Efficiency

Using the efficiency results from the previous page, we plotted a chart showing the RM650's efficiency at low loads and at loads equal to 20%-110% of the PSU's maximum-rated load.



For a discussion of these results, see the text at the end of the previous page.

Efficiency at Low Loads

In the next tests, we measured the efficiency of the RM650 at loads much lower than 20% of its maximum-rated load (the lowest load that the 80 Plus Standard measures). The loads we dialed were 40 W, 60 W, 80 W, and 100 W (for PSUs with over 500 W of capacity). This is important for settings where the PC is in idle mode with Power Saving turned on.

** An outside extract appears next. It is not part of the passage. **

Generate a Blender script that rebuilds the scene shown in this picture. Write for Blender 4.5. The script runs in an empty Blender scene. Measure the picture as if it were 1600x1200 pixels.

At low loads, the unit only operated in passive mode, putting out zero noise and scoring pretty high efficiency readings on all four tests. What is noteworthy here is that it achieved over 80% efficiency with only 40 W load, which will save you some money if you have your system sitting at idle or very low utilization for prolonged periods of time.

Corsair Link Screenshots

We took some screenshots of the Corsair Link software during the above tests. The order of screenshots is the same as the order of tests in the above table (test#1 to #4).

5VSB Efficiency

The ATX spec states that 5VSB standby supply efficiency should be as high as possible and recommends 50% or higher efficiency with 100 mA of load, 60% or higher with 250 mA of load, and 70% or higher with 1 A or more of load.

We will take four measurements: one at 100, 250, and 1000 mA, each, and one with the full load the 5VSB rail can handle.


The 5VSB circuit clearly performed above average and would have been in the high-performance league had it managed to score over 80% efficiency. You see, 80% efficiency for normal rails may be low for nowadays' standards, but is still very high for 5VSB as only very few 5VSB circuits score more.

Power Consumption in Idle & Standby

In the table below, you will find the power consumption and the voltage values of all rails (except -12V) when the PSU is in idle mode (powered on but without any load on its rails) and the power consumption when the PSU is in standby mode (without any load at 5VSB).


Phantom power was actually much lower than the 0.5 W limit of the ErP Lot 6 2013 directive.

Fan RPM, Delta Temperature & Output Noise

The cooling fan's speed (RPMs) and the delta difference between input and output temperature are illustrated in the following chart. The following results were obtained at 38°C-45°C ambient.



A chart that shows the cooling fan's speed (RPMs) and the output noise follows. We measure the fan's noise from 1 meter away, inside a small custom-made anechoic chamber whose internals are completely covered in specialized soundproofing material (Be Quiet! Noise Absorber Kit). Background noise inside the anechoic chamber was below 30 dBA during testing, and the results were obtained with the PSU operating at 38°C-45°C ambient.



The following graph illustrates the fan's output noise throughout the PSU's entire operating range. The same conditions of the above graph apply to our measurements, but the ambient was in this case between 28°C and 30°C.



The RM650 features a generally silent operation, though it isn't as quiet as its bigger brothers, the RM750 and RM850. However, the latter are dangerously quiet since both miss the appropriate heatsinks for a passive operation, and the top-quality caps, and their fans engage rather late, which may cause the mediocre electrolytic caps in the secondary side to fail prematurely. We prefer the noisier but much safer operation of the RM650 unit since it ensures the unit's reliability in the long run.